In the plain meaning of the Mosaic Law, a person would not want to offer a sacrifice to God that is deformed or second class. In our understanding from the New Covenant, we realize that the physical wholeness of the sacrificial animal is symbolic of the spiritual perfection of Yeshua the Messiah.

Yeshua is our righteousness. From Him we receive moral perfection. The sacrifices are symbolic of Him. We are not seeking for redemptive perfection in the animal itself.

So what's the problem? Some Jewish and Christian teachers have wrongly interpreted the passage to say that the perfection of the red heifer refers to the redness of its fur, and that the perfection does not mean being undeformed, but rather that the hairs must be so perfectly red that there is not any non-red hair.

This wrong interpretation creates an artificial crisis. The crisis is the following: Final redemption of the world must be preceded by the building of another Temple. In order for the Temple to function there must be purifying water from ritual uncleanness. Without the red heifer there can be no purifying water. Unless a red heifer can be found with perfect red fur, the world is doomed and will never come to final redemption.

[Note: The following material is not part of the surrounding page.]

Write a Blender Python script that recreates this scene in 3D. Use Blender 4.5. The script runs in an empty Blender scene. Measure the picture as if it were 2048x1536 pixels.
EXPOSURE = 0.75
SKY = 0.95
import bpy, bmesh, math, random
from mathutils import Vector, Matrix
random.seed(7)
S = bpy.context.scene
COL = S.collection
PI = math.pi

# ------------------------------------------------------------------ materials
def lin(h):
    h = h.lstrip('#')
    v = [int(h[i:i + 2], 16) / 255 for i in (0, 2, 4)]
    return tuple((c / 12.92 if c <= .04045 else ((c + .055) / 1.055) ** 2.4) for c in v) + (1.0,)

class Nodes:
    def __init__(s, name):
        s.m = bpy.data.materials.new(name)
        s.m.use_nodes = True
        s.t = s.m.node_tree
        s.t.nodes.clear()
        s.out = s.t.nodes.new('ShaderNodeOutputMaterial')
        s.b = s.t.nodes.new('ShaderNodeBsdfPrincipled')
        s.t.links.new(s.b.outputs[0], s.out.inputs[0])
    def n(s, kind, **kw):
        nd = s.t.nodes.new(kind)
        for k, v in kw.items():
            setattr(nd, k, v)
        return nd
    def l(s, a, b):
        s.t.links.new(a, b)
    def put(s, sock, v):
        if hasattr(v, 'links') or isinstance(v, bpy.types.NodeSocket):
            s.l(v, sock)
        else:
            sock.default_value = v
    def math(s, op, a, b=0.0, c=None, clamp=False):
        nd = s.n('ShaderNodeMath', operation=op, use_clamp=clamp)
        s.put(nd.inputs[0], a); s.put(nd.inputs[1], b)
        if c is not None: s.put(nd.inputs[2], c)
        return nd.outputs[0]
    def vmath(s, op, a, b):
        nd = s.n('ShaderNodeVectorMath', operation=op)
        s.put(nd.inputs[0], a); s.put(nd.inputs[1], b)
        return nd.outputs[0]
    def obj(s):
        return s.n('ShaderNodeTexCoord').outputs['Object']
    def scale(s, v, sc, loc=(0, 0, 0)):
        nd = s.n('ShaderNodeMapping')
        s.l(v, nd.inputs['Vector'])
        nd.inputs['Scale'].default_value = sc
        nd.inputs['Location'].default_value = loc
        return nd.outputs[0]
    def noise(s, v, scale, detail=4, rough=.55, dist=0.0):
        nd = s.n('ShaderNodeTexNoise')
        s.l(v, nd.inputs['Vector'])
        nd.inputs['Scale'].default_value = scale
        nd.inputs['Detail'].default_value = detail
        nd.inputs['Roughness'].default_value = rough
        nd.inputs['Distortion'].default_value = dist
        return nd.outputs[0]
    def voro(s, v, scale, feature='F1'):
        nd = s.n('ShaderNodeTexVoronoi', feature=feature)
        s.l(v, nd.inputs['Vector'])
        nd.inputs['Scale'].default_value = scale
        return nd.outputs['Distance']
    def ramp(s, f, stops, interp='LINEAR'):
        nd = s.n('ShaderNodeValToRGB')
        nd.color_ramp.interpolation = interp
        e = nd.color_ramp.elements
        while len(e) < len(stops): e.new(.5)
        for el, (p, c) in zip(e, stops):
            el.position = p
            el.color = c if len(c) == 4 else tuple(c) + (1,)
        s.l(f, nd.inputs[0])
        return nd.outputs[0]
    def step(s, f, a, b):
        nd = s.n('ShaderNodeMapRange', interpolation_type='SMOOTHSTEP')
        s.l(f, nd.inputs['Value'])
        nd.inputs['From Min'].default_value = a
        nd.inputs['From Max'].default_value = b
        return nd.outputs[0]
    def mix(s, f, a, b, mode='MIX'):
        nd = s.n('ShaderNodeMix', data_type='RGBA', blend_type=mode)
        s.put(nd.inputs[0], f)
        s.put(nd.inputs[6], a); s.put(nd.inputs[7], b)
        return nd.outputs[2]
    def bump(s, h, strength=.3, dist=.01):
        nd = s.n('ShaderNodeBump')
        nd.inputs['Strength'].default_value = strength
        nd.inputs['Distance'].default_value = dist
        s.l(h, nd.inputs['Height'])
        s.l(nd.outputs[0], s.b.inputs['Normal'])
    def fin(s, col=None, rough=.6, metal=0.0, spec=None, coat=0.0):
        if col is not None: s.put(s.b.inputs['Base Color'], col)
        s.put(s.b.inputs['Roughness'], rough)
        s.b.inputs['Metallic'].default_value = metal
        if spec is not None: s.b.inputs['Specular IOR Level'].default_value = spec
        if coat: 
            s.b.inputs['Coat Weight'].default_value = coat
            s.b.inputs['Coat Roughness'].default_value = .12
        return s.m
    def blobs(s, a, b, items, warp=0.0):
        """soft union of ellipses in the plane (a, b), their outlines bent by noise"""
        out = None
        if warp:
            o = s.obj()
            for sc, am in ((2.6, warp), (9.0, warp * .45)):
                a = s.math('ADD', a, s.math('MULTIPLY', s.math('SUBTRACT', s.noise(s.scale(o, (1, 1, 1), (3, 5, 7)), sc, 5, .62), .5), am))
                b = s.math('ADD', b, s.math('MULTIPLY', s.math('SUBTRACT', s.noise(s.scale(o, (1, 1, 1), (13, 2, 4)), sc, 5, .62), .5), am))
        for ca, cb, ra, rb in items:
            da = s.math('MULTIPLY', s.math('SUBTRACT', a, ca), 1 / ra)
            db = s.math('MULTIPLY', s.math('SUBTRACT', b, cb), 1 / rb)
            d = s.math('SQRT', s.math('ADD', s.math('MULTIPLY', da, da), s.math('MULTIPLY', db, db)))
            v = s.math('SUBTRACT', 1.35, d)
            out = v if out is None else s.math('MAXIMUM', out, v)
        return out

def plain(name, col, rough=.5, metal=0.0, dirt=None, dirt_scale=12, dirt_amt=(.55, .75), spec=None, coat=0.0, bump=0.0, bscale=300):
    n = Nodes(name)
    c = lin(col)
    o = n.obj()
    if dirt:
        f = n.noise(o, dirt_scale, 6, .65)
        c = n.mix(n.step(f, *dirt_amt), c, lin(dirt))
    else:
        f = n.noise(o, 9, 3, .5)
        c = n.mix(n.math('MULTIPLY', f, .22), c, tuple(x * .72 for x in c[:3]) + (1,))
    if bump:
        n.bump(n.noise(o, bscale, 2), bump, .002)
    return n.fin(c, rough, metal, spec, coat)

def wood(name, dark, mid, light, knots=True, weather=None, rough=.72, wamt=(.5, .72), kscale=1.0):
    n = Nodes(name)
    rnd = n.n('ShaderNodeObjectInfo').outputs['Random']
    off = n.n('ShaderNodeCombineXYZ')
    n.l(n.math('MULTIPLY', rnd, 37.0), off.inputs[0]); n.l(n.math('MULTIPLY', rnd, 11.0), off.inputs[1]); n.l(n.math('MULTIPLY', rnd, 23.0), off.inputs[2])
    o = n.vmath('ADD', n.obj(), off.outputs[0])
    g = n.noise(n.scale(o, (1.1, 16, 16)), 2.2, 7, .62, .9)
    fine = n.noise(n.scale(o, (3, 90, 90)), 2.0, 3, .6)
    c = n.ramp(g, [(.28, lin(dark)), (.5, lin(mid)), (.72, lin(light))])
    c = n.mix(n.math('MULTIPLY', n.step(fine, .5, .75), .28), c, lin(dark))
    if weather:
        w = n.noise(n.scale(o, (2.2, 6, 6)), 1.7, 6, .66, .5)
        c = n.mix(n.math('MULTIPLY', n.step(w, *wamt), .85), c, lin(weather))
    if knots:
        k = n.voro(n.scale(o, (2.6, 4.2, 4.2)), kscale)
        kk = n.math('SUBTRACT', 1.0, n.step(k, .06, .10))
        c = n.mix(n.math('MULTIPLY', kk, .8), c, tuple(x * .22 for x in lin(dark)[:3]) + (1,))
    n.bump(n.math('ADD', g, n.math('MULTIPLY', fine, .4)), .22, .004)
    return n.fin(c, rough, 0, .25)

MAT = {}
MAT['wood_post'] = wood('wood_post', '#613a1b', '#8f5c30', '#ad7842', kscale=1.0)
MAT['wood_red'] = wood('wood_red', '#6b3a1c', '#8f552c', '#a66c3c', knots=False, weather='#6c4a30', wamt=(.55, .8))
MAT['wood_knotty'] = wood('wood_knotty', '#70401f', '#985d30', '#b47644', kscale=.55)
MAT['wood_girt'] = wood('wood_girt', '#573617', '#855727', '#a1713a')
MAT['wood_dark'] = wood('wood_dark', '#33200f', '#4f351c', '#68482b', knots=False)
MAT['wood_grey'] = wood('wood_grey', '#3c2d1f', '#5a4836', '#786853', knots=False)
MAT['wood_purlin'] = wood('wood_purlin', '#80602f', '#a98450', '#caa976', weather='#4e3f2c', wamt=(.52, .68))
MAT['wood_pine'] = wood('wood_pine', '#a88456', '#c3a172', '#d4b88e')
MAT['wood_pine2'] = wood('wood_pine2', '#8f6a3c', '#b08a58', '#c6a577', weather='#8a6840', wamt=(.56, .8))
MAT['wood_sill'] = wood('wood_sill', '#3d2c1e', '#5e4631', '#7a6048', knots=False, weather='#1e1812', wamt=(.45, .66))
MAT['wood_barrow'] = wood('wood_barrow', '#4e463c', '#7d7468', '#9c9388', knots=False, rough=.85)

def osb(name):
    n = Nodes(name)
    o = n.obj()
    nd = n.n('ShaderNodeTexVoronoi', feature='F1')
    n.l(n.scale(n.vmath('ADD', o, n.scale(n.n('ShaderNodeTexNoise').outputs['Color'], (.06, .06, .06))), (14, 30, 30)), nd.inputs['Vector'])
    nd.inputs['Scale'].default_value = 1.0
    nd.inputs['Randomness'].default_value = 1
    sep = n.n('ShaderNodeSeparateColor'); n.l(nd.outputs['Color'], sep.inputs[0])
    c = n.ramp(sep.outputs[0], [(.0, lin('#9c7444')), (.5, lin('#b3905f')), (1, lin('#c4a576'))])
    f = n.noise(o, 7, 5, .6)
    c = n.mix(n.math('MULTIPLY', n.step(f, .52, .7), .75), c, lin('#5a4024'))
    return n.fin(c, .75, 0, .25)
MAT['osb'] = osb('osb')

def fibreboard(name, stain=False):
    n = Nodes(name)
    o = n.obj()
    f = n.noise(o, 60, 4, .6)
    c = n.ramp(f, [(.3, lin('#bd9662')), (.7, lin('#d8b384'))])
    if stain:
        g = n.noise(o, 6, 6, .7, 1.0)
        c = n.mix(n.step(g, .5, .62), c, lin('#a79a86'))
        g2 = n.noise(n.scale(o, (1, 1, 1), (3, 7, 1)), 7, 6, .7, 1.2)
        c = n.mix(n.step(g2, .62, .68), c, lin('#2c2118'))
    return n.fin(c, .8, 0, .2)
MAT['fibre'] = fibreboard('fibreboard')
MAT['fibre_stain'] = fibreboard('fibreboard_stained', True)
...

To my understanding the redness of the heifer, like the scarlet thread, is another symbolic reminder of the atoning blood of the sacrifice of the Messiah. The purifying water is symbolic of the Holy Spirit. The ashes are symbolic of the remembrance of the atoning death of the Messiah. We are purified in our hearts not only by our repentance but also by the washing of the Holy Spirit, combined with the blood of the Messiah and His death. The passage of the red heifer and all the other sacrifices in the Law of Moses point us toward the forgiveness and purity in the death and resurrection of Yeshua.

Looking for a supernatural redemptive power in the physical and ritual perfection of the Temple ceremonies is incorrect. It leads to an almost pagan or magical interpretation of the Mosaic symbolism. No red hair, no matter how perfectly red, is going to purify you. No little cow, no matter how saintly, will be able to make you right before God. No sprinkling water, no matter how holy, will be able to sanctify you before God.

These symbols have great value and are to be welcomed when they are used as instructional tools to point us toward the redeeming sacrifice of the Messiah. To the extent that the symbolic objects become holy in and of themselves, they are being misused.

I have been shocked to find out that many born again, Spirit filled believers in Yeshua (Jesus) have been duped into donating hundreds of thousands of dollars toward quack projects to groom a perfectly red haired little cow. Redemption will come to Israel through sharing the gospel of Yeshua, not through donations to groom a red heifer.